== YOUR GOAL ==
Line by line, repeat the data below exactly, beginning at the first line and ending at the line with "scene = bpy.context.scene". Omit pictures.

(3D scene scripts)
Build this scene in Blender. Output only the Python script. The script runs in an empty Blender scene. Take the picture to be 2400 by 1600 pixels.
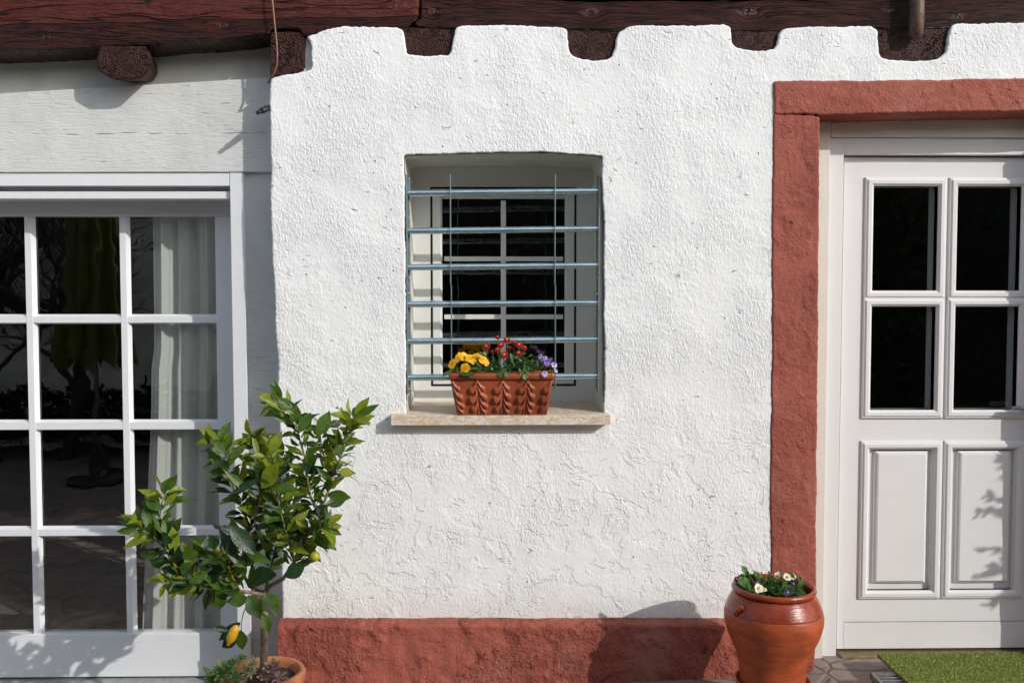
import bpy, bmesh, math, random
from mathutils import Vector, Matrix, noise, Quaternion
R = math.radians
scene = bpy.context.scene

# ---------------------------------------------------------------- camera, sky, sun, exposure
F = 2200.0                       # focal length in pixels of the 2400 px wide photograph
CAM = Vector((0, -3.667, 1.43))
YAW = math.atan(40 / F); PITCH = math.atan(100 / F)
fwd = Vector((math.sin(YAW) * math.cos(PITCH), math.cos(YAW) * math.cos(PITCH), -math.sin(PITCH)))
rgt = fwd.cross(Vector((0, 0, 1))).normalized()
upv = rgt.cross(fwd).normalized()
cd = bpy.data.cameras.new('camera'); cam = bpy.data.objects.new('camera', cd)
scene.collection.objects.link(cam)
cam.matrix_world = Matrix((( rgt.x, upv.x, -fwd.x, CAM.x), (rgt.y, upv.y, -fwd.y, CAM.y), (rgt.z, upv.z, -fwd.z, CAM.z), (0, 0, 0, 1)))
cd.sensor_width = 36; cd.lens = 36 * F / 2400; cd.clip_start = 0.05; cd.clip_end = 1000
scene.camera = cam

SX, SY = 1.20, 0.78              # shadow travel per metre of depth: left, down
sdir = Vector((-SX, 1, -SY)).normalized()
ELEV = math.asin(-sdir.z); AZ = math.atan2(SX, -1)
w = bpy.data.worlds.new('World'); scene.world = w; w.use_nodes = True
nt = w.node_tree; bg = nt.nodes['Background']
sky = nt.nodes.new('ShaderNodeTexSky'); sky.sky_type = 'NISHITA'; sky.sun_disc = False
sky.sun_elevation = ELEV; sky.sun_rotation = AZ; sky.dust_density = 1.0; sky.ozone_density = 0.7
hs = nt.nodes.new('ShaderNodeHueSaturation'); hs.inputs['Saturation'].default_value = 0.55
nt.links.new(sky.outputs[0], hs.inputs['Color']); nt.links.new(hs.outputs[0], bg.inputs[0]); bg.inputs[1].default_value = 0.15
sl = bpy.data.lights.new('sun', 'SUN'); sl.energy = 2.05; sl.angle = R(0.5); sl.color = (1, 0.965, 0.905)
so = bpy.data.objects.new('sun', sl); scene.collection.objects.link(so)
so.rotation_euler = sdir.to_track_quat('-Z', 'Y').to_euler(); so.location = (8, -8, 8)
vs = scene.view_settings; vs.view_transform = 'Standard'; vs.look = 'None'; vs.exposure = 0.50; vs.gamma = 1

# ---------------------------------------------------------------- helpers
def U(px, py, Y):
    """point of the world plane y=Y seen at photograph pixel (px,py)"""
    d = fwd + rgt * ((px - 1200) / F) + upv * ((800 - py) / F)
    return CAM + d * ((Y - CAM.y) / d.y)

def obj_link(o, parent=None, org=None):
    scene.collection.objects.link(o)
    if org is None: org = WL.get(parent.name, Vector()) if parent else Vector()
    base = WL.get(parent.name, Vector()) if parent else Vector()
    if parent: o.parent = parent
    o.location = Vector(org) - base; WL[o.name] = Vector(org)
WL = {}

def empty(name, loc, label=None, cat=None, group=None):
    o = bpy.data.objects.new(name, None); o.empty_display_size = .1
    obj_link(o, None, loc)
    tag(o, label, cat, group); return o

def tag(o, label=None, cat=None, group=None, kind=None):
    if label: o['label'] = label
    if cat: o['category'] = cat
    if group: o['group'] = group
    if kind: o['kind'] = kind
    return o

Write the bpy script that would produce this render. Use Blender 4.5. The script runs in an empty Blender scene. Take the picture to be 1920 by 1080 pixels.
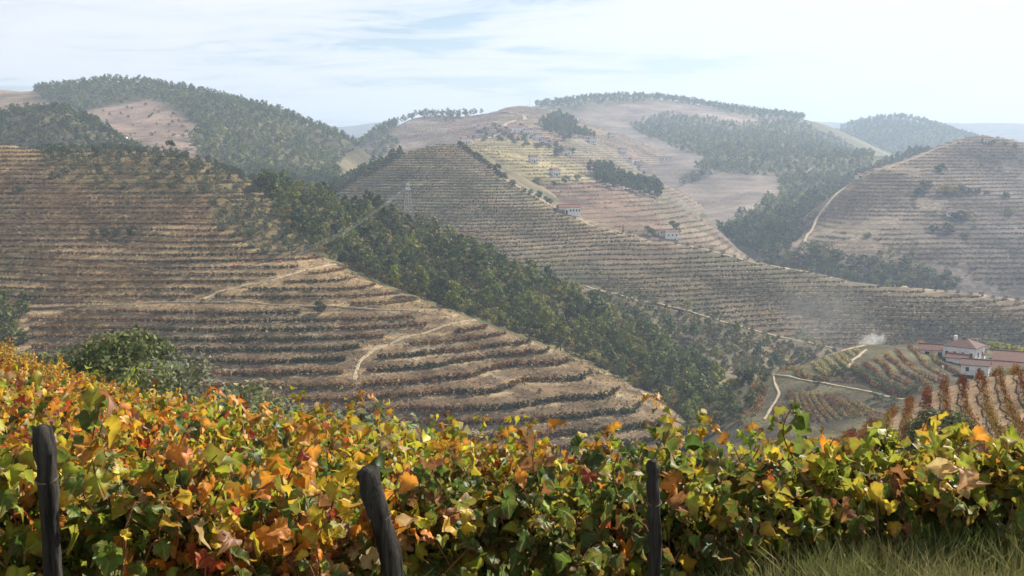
import bpy, math
import numpy as np
from mathutils import Vector

rng = np.random.default_rng(7)
R = math.radians
sc = bpy.context.scene
COL = sc.collection

# ------------------------------------------------------------------ camera
FPX = 2059.0                       # focal length in photo pixels (photo 1920 wide)
PITCH = math.atan(240.0 / FPX)     # eye level lies 240 photo pixels above the middle
cam_d = bpy.data.cameras.new('camera')
cam_d.sensor_width = 36.0
cam_d.lens = 36.0 * FPX / 1920.0
cam_d.clip_start = 0.1
cam_d.clip_end = 40000
cam = bpy.data.objects.new('camera', cam_d)
cam.rotation_euler = (math.pi / 2 - PITCH, 0, 0)
COL.objects.link(cam)
sc.camera = cam

# ------------------------------------------------------------------ sun, sky, exposure
SUN_AZ, SUN_EL = R(50), R(40)      # azimuth to the right of the view direction
world = bpy.data.worlds.new('World')
sc.world = world
world.use_nodes = True
wt = world.node_tree
wn, wl = wt.nodes, wt.links
sky = wn.new('ShaderNodeTexSky')
sky.sky_type = 'NISHITA'
sky.sun_disc = False
sky.sun_elevation = SUN_EL
sky.sun_rotation = SUN_AZ
sky.air_density = 1.0
sky.dust_density = 0.5
sky.ozone_density = 2.0
bg = wn['Background']
bg.inputs[1].default_value = 0.05
# thin streaky cirrus: noise on the view direction projected to a high flat layer
tc = wn.new('ShaderNodeTexCoord')
sep = wn.new('ShaderNodeSeparateXYZ'); wl.new(tc.outputs['Generated'], sep.inputs[0])
zz = wn.new('ShaderNodeMath'); zz.operation = 'MAXIMUM'; wl.new(sep.outputs['Z'], zz.inputs[0]); zz.inputs[1].default_value = 0.0
za = wn.new('ShaderNodeMath'); za.operation = 'ADD'; wl.new(zz.outputs[0], za.inputs[0]); za.inputs[1].default_value = 0.085
dv = wn.new('ShaderNodeVectorMath'); dv.operation = 'DIVIDE'; wl.new(tc.outputs['Generated'], dv.inputs[0])
cx = wn.new('ShaderNodeCombineXYZ')
for i in range(3): wl.new(za.outputs[0], cx.inputs[i])
wl.new(cx.outputs[0], dv.inputs[1])
mp = wn.new('ShaderNodeMapping'); wl.new(dv.outputs[0], mp.inputs[0])
mp.inputs['Rotation'].default_value = (0, 0, R(14)); mp.inputs['Scale'].default_value = (0.42, 0.66, 0.0)
mp.inputs['Location'].default_value = (1.7, 0.35, 0)
def wnoise(scale, detail, rough, dist, src):
    n = wn.new('ShaderNodeTexNoise'); n.inputs['Scale'].default_value = scale; n.inputs['Detail'].default_value = detail
    n.inputs['Roughness'].default_value = rough; n.inputs['Distortion'].default_value = dist
    wl.new(src, n.inputs['Vector']); return n
n1 = wnoise(0.9, 9, 0.55, 0.7, mp.outputs[0])
n2 = wnoise(3.4, 7, 0.62, 1.5, mp.outputs[0])
mx = wn.new('ShaderNodeMath'); mx.operation = 'MULTIPLY_ADD'; wl.new(n2.outputs[0], mx.inputs[0]); mx.inputs[1].default_value = 0.45
wl.new(n1.outputs[0], mx.inputs[2])
rp = wn.new('ShaderNodeMapRange'); wl.new(mx.outputs[0], rp.inputs[0])
rp.inputs['From Min'].default_value = 0.62; rp.inputs['From Max'].default_value = 0.86
rp.inputs['To Min'].default_value = 0.02; rp.inputs['To Max'].default_value = 0.8
td = wn.new('ShaderNodeMath'); td.operation = 'DIVIDE'; wl.new(rp.outputs[0], td.inputs[0]); wl.new(za.outputs[0], td.inputs[1])   # longer path near the horizon
ng = wn.new('ShaderNodeMath'); ng.operation = 'MULTIPLY'; wl.new(td.outputs[0], ng.inputs[0]); ng.inputs[1].default_value = -1.0
ex = wn.new('ShaderNodeMath'); ex.operation = 'EXPONENT'; wl.new(ng.outputs[0], ex.inputs[0])
cm = wn.new('ShaderNodeMix'); cm.data_type = 'RGBA'
wl.new(ex.outputs[0], cm.inputs['Factor']); wl.new(sky.outputs[0], cm.inputs['B'])
cm.inputs['A'].default_value = (8.8, 8.9, 9.0, 1)
wl.new(cm.outputs['Result'], bg.inputs[0])

sun_d = bpy.data.lights.new('sun', 'SUN')
sun_d.energy = 5.0
sun_d.angle = R(0.55)
sun_d.color = (1.0, 0.93, 0.82)
sun = bpy.data.objects.new('sun', sun_d)
d = Vector((math.sin(SUN_AZ) * math.cos(SUN_EL), math.cos(SUN_AZ) * math.cos(SUN_EL), math.sin(SUN_EL)))
sun.rotation_euler = d.to_track_quat('Z', 'Y').to_euler()
COL.objects.link(sun)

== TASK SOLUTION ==
Build this scene in Blender. Output only the Python script. The script runs in an empty Blender scene. Take the picture to be 2400 by 1600 pixels.
import bpy, bmesh, math, random
from mathutils import Vector, Matrix, noise, Quaternion
R = math.radians
scene = bpy.context.scene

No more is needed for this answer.